Research Project: Brush Management and Ecosystem Services: a Quantification of Trade-offs on Western Rangelands in Support of the LTAR Network

Location: Southwest Watershed Research Center

Project Number: 2022-13610-012-006-S
Project Type: Non-Assistance Cooperative Agreement

Start Date: Aug 21, 2015
End Date: Aug 20, 2019

Objective:
Research sites participating in the Long-Term Agroecosystem Research (LTAR) network are expected to perform a field experiment to compare “business as usual” agricultural management with another management system with the potential to be significantly more productive. For the Walnut Gulch LTAR site, the experiment will focus on brush management due its significant impact on the plant community and widespread application on western rangelands from Arizona east into Texas. Ranchers on Walnut Gulch plan to implement brush management projects, but not on small instrumented watersheds with a history of observations. Consequently, we will perform a complementary study on the four small long-term experimental watersheds on the Santa Rita Experimental Range, which have been monitored for runoff and sediment since 1975. The objective is quantify the effects of brush management on key provisioning, supporting and regulating ecosystem services, to evaluate trade-offs and support more rigorous and holistic evaluation of brush management.

Approach:
This experiment will complement the work funded in the National Institute of Food and Agriculture (NIFA) proposal “Brush management and ecosystem services: a quantification of trade-offs on Western rangelands” with the University of Arizona as the lead.
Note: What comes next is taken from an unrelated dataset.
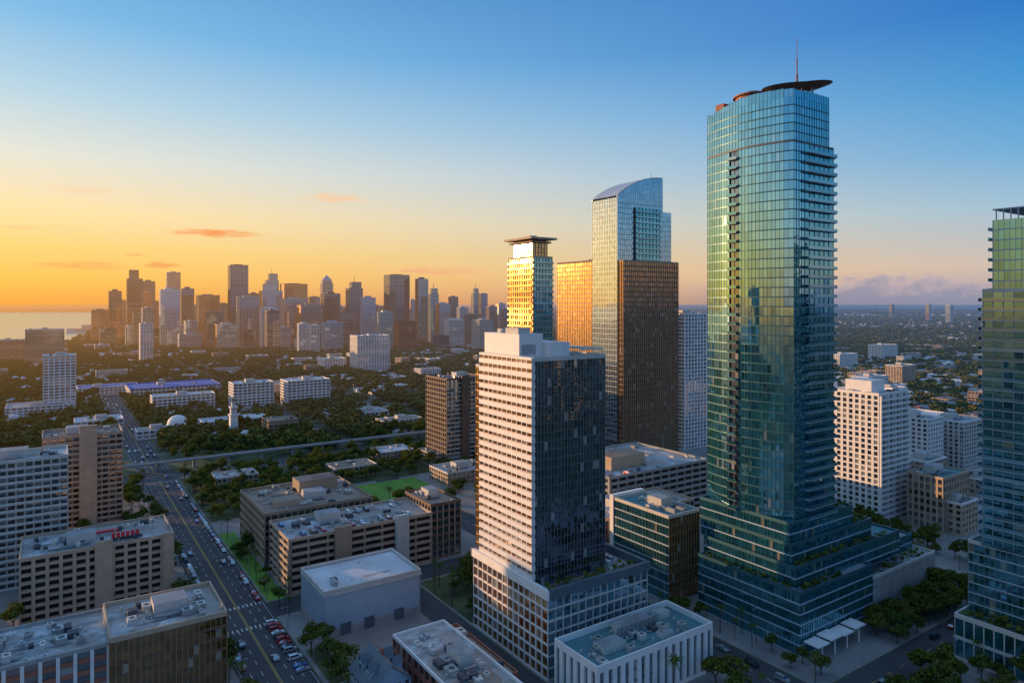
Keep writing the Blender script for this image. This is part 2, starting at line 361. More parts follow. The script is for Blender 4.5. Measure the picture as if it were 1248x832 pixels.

Task 1: Vegetation will be monitored to quantify forage production, and characterize biodiversity before and after treatment to kill the mesquite to better understand the effects of brush management on mesquite and other species. Task 2: The impact of the change in the plant community on the hydrologic cycle will be assessed by comparison of measured and simulated estimates of components of the hydrologic cycle. Task 3: Field samples of soil and vegetation will be collected and processed for C and N before, one year after, and three years after brush treatment on the 4 small experimental watersheds and eddy covariance tower sampling area to assess the impacts of change in vegetation and the hydrologic cycle on carbon and nitrogen budgets.